2012 Robson Valley Music Festival
2012 Robson Valley Music Festival

By: Laura Keil

Big things often start small.

If you go to the Robson Valley Music Festival this year, take a look at the deck of the jam shack. Far from the 50-foot stage nearby, this deck was the humble beginnings of the Robson Valley Music Festival its first year in 2005.

It was a gathering of friends, family and community, some 300 people that first year. People used the wooden deck as a stage. It was a sharing of music and community. That much hasn’t changed.

One of the lead organizers Shara Gustafson says the festival, which now attracts 1,000 people, has retained its family-oriented and intimate feel.

“It’s an intimate festival of epic proportions,” she says.

Over the years, they have brought acts to Dunster, BC from all over the world. This year Namgar from Mongolia will be playing, among 40 other acts.

While many festivals are known mainly as party-sites, Gustafson says the comments she hears about RVMF are different: people will say the site is intimate, the overall vibe is peaceful, there are no huge crowds, everyone is smiling and parents can easily keep an eye on their kids. People also comment on the beautiful Fraser River location.

The journey from family gathering to massive tent city has come thanks to an infusion of volunteer labour, Gustafson says. The entire festival takes place on her family’s and their relatives’ properties, all private land. Setting up food, camping and toilet facilities for 1000 people? The Robson Valley Music Society, the organizing committee, consists of about seven people. Gustafson says the organizing part falls on just a few shoulders, but about 80 volunteers pitch in before, after and throughout the three-day event.

“It’s pretty overwhelming,” she says. “I feel so grateful for all our head coordinators and all the community who comes and helps to make this happen, otherwise it just wouldn’t.”

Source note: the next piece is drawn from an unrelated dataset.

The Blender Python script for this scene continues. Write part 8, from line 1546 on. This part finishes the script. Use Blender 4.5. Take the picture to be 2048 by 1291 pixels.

Gustafson says the festival is a big boost to the local economy. The festival is also the biggest fundraiser for the Dunster Fine Arts School Society. The Society sells food and drinks to festival-goers throughout the weekend.
Gustafson says one of her favourite parts of the festival is seeing local people enjoying music they never would have been exposed to.

“I love seeing the old timers out there, and newcomers, who say ‘Wow I had no idea this was happening here.’ I love the masses of volunteers who all show up and work together to create this incredible weekend together. People working for something so positive.”

Gustafson says she hopes people sign up for the great music workshops they are offering this year. Day passes and weekend passes are still available for purchase. There is now cell service at the festival grounds. Festival-goers must bring cash for any purchases.